Work to complete: Return all of the lines below exactly as they are.
[start of Provided material]
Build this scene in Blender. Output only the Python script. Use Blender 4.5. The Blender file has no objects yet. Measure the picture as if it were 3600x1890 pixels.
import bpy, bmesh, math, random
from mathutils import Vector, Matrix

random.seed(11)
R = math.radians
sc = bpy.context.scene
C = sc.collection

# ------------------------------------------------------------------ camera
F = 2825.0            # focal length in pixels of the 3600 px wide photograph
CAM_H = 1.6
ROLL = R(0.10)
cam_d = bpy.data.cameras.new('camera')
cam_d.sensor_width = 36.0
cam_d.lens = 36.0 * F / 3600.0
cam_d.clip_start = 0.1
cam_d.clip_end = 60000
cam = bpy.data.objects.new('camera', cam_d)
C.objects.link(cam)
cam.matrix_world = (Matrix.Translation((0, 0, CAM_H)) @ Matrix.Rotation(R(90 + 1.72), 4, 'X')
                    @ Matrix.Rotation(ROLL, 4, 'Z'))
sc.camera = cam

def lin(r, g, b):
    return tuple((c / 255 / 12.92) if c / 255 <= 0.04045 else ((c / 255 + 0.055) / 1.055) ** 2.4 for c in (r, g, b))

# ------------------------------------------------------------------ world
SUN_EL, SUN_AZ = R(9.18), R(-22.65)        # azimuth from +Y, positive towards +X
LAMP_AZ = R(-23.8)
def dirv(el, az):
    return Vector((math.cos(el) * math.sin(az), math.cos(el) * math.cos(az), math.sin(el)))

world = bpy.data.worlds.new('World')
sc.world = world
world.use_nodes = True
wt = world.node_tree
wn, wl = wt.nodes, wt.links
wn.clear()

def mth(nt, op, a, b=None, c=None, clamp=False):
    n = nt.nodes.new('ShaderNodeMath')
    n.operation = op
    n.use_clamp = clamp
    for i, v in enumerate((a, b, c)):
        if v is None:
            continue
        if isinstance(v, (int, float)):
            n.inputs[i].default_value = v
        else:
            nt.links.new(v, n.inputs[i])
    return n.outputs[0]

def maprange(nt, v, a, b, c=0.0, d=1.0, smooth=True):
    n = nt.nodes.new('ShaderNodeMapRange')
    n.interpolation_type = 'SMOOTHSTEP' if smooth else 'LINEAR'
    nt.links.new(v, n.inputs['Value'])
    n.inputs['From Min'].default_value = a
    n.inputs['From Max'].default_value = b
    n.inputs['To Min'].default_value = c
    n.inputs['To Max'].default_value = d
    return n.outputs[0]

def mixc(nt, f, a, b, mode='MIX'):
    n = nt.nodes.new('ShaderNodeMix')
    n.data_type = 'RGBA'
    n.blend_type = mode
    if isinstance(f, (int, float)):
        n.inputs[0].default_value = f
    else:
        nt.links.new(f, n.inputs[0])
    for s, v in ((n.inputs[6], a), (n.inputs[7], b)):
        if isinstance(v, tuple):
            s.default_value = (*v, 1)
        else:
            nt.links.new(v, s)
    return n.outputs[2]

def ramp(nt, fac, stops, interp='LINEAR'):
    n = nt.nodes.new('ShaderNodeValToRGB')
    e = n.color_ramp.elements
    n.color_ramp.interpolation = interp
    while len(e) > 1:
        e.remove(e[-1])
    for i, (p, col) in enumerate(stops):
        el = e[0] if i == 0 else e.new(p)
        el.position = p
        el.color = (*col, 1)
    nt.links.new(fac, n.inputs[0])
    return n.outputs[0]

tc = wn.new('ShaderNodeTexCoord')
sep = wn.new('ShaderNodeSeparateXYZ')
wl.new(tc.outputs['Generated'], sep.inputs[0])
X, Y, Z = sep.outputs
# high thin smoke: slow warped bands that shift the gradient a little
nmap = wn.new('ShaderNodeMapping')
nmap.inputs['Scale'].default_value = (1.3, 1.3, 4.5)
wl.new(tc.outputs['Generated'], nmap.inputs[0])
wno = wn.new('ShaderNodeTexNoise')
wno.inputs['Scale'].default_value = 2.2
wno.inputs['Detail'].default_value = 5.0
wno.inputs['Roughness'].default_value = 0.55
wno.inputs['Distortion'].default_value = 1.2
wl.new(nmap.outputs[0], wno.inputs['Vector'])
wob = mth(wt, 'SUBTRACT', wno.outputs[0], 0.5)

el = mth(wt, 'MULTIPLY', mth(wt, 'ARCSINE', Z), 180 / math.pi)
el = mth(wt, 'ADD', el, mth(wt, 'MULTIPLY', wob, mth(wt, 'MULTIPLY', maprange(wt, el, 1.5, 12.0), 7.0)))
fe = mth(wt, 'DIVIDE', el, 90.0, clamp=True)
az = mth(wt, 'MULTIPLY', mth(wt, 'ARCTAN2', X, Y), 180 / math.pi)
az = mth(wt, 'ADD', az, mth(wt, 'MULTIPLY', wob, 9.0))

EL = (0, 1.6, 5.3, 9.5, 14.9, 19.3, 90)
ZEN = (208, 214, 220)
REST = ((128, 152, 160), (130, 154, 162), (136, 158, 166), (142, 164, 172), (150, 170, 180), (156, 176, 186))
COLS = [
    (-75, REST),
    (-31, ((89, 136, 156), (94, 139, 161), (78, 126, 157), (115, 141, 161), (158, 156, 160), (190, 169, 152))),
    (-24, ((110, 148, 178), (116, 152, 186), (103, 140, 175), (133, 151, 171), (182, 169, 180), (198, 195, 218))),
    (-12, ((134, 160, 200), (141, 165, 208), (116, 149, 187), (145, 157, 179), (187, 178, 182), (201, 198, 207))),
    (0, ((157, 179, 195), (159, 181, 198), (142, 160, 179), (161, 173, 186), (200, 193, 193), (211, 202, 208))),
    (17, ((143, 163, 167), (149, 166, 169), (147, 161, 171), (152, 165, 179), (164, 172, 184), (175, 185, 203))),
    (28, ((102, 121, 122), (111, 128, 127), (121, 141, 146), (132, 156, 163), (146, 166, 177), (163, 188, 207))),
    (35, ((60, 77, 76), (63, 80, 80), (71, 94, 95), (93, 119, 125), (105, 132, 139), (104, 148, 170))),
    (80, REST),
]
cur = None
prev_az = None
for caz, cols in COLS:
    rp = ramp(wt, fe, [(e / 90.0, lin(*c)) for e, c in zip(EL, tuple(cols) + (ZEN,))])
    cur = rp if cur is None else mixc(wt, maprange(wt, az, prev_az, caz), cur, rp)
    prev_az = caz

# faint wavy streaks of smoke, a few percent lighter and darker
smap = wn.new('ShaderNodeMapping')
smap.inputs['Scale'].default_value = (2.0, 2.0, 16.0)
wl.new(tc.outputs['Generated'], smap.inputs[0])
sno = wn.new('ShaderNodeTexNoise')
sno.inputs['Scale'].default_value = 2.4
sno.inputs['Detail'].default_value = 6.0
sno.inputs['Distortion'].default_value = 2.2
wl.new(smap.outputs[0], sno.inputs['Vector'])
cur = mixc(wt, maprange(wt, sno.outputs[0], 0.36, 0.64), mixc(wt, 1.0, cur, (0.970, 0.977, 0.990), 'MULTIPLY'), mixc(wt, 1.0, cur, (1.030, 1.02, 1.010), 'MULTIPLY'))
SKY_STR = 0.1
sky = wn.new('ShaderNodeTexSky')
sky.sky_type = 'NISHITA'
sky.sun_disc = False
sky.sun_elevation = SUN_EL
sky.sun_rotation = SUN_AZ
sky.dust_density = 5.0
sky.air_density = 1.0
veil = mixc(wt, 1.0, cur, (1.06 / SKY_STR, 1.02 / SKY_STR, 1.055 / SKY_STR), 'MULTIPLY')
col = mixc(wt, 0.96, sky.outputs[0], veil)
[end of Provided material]
Problem solution:
Build this scene in Blender. Output only the Python script. Use Blender 4.5. The Blender file has no objects yet. Measure the picture as if it were 3600x1890 pixels.
import bpy, bmesh, math, random
from mathutils import Vector, Matrix

random.seed(11)
R = math.radians
sc = bpy.context.scene
C = sc.collection

# ------------------------------------------------------------------ camera
F = 2825.0            # focal length in pixels of the 3600 px wide photograph
CAM_H = 1.6
ROLL = R(0.10)
cam_d = bpy.data.cameras.new('camera')
cam_d.sensor_width = 36.0
cam_d.lens = 36.0 * F / 3600.0
cam_d.clip_start = 0.1
cam_d.clip_end = 60000
cam = bpy.data.objects.new('camera', cam_d)
C.objects.link(cam)
cam.matrix_world = (Matrix.Translation((0, 0, CAM_H)) @ Matrix.Rotation(R(90 + 1.72), 4, 'X')
                    @ Matrix.Rotation(ROLL, 4, 'Z'))
sc.camera = cam

def lin(r, g, b):
    return tuple((c / 255 / 12.92) if c / 255 <= 0.04045 else ((c / 255 + 0.055) / 1.055) ** 2.4 for c in (r, g, b))

# ------------------------------------------------------------------ world
SUN_EL, SUN_AZ = R(9.18), R(-22.65)        # azimuth from +Y, positive towards +X
LAMP_AZ = R(-23.8)
def dirv(el, az):
    return Vector((math.cos(el) * math.sin(az), math.cos(el) * math.cos(az), math.sin(el)))

world = bpy.data.worlds.new('World')
sc.world = world
world.use_nodes = True
wt = world.node_tree
wn, wl = wt.nodes, wt.links
wn.clear()

def mth(nt, op, a, b=None, c=None, clamp=False):
    n = nt.nodes.new('ShaderNodeMath')
    n.operation = op
    n.use_clamp = clamp
    for i, v in enumerate((a, b, c)):
        if v is None:
            continue
        if isinstance(v, (int, float)):
            n.inputs[i].default_value = v
        else:
            nt.links.new(v, n.inputs[i])
    return n.outputs[0]

def maprange(nt, v, a, b, c=0.0, d=1.0, smooth=True):
    n = nt.nodes.new('ShaderNodeMapRange')
    n.interpolation_type = 'SMOOTHSTEP' if smooth else 'LINEAR'
    nt.links.new(v, n.inputs['Value'])
    n.inputs['From Min'].default_value = a
    n.inputs['From Max'].default_value = b
    n.inputs['To Min'].default_value = c
    n.inputs['To Max'].default_value = d
    return n.outputs[0]

def mixc(nt, f, a, b, mode='MIX'):
    n = nt.nodes.new('ShaderNodeMix')
    n.data_type = 'RGBA'
    n.blend_type = mode
    if isinstance(f, (int, float)):
        n.inputs[0].default_value = f
    else:
        nt.links.new(f, n.inputs[0])
    for s, v in ((n.inputs[6], a), (n.inputs[7], b)):
        if isinstance(v, tuple):
            s.default_value = (*v, 1)
        else:
            nt.links.new(v, s)
    return n.outputs[2]

def ramp(nt, fac, stops, interp='LINEAR'):
    n = nt.nodes.new('ShaderNodeValToRGB')
    e = n.color_ramp.elements
    n.color_ramp.interpolation = interp
    while len(e) > 1:
        e.remove(e[-1])
    for i, (p, col) in enumerate(stops):
        el = e[0] if i == 0 else e.new(p)
        el.position = p
        el.color = (*col, 1)
    nt.links.new(fac, n.inputs[0])
    return n.outputs[0]

tc = wn.new('ShaderNodeTexCoord')
sep = wn.new('ShaderNodeSeparateXYZ')
wl.new(tc.outputs['Generated'], sep.inputs[0])
X, Y, Z = sep.outputs
# high thin smoke: slow warped bands that shift the gradient a little
nmap = wn.new('ShaderNodeMapping')
nmap.inputs['Scale'].default_value = (1.3, 1.3, 4.5)
wl.new(tc.outputs['Generated'], nmap.inputs[0])
wno = wn.new('ShaderNodeTexNoise')
wno.inputs['Scale'].default_value = 2.2
wno.inputs['Detail'].default_value = 5.0
wno.inputs['Roughness'].default_value = 0.55
wno.inputs['Distortion'].default_value = 1.2
wl.new(nmap.outputs[0], wno.inputs['Vector'])
wob = mth(wt, 'SUBTRACT', wno.outputs[0], 0.5)

el = mth(wt, 'MULTIPLY', mth(wt, 'ARCSINE', Z), 180 / math.pi)
el = mth(wt, 'ADD', el, mth(wt, 'MULTIPLY', wob, mth(wt, 'MULTIPLY', maprange(wt, el, 1.5, 12.0), 7.0)))
fe = mth(wt, 'DIVIDE', el, 90.0, clamp=True)
az = mth(wt, 'MULTIPLY', mth(wt, 'ARCTAN2', X, Y), 180 / math.pi)
az = mth(wt, 'ADD', az, mth(wt, 'MULTIPLY', wob, 9.0))

EL = (0, 1.6, 5.3, 9.5, 14.9, 19.3, 90)
ZEN = (208, 214, 220)
REST = ((128, 152, 160), (130, 154, 162), (136, 158, 166), (142, 164, 172), (150, 170, 180), (156, 176, 186))
COLS = [
    (-75, REST),
    (-31, ((89, 136, 156), (94, 139, 161), (78, 126, 157), (115, 141, 161), (158, 156, 160), (190, 169, 152))),
    (-24, ((110, 148, 178), (116, 152, 186), (103, 140, 175), (133, 151, 171), (182, 169, 180), (198, 195, 218))),
    (-12, ((134, 160, 200), (141, 165, 208), (116, 149, 187), (145, 157, 179), (187, 178, 182), (201, 198, 207))),
    (0, ((157, 179, 195), (159, 181, 198), (142, 160, 179), (161, 173, 186), (200, 193, 193), (211, 202, 208))),
    (17, ((143, 163, 167), (149, 166, 169), (147, 161, 171), (152, 165, 179), (164, 172, 184), (175, 185, 203))),
    (28, ((102, 121, 122), (111, 128, 127), (121, 141, 146), (132, 156, 163), (146, 166, 177), (163, 188, 207))),
    (35, ((60, 77, 76), (63, 80, 80), (71, 94, 95), (93, 119, 125), (105, 132, 139), (104, 148, 170))),
    (80, REST),
]
cur = None
prev_az = None
for caz, cols in COLS:
    rp = ramp(wt, fe, [(e / 90.0, lin(*c)) for e, c in zip(EL, tuple(cols) + (ZEN,))])
    cur = rp if cur is None else mixc(wt, maprange(wt, az, prev_az, caz), cur, rp)
    prev_az = caz

# faint wavy streaks of smoke, a few percent lighter and darker
smap = wn.new('ShaderNodeMapping')
smap.inputs['Scale'].default_value = (2.0, 2.0, 16.0)
wl.new(tc.outputs['Generated'], smap.inputs[0])
sno = wn.new('ShaderNodeTexNoise')
sno.inputs['Scale'].default_value = 2.4
sno.inputs['Detail'].default_value = 6.0
sno.inputs['Distortion'].default_value = 2.2
wl.new(smap.outputs[0], sno.inputs['Vector'])
cur = mixc(wt, maprange(wt, sno.outputs[0], 0.36, 0.64), mixc(wt, 1.0, cur, (0.970, 0.977, 0.990), 'MULTIPLY'), mixc(wt, 1.0, cur, (1.030, 1.02, 1.010), 'MULTIPLY'))
SKY_STR = 0.1
sky = wn.new('ShaderNodeTexSky')
sky.sky_type = 'NISHITA'
sky.sun_disc = False
sky.sun_elevation = SUN_EL
sky.sun_rotation = SUN_AZ
sky.dust_density = 5.0
sky.air_density = 1.0
veil = mixc(wt, 1.0, cur, (1.06 / SKY_STR, 1.02 / SKY_STR, 1.055 / SKY_STR), 'MULTIPLY')
col = mixc(wt, 0.96, sky.outputs[0], veil)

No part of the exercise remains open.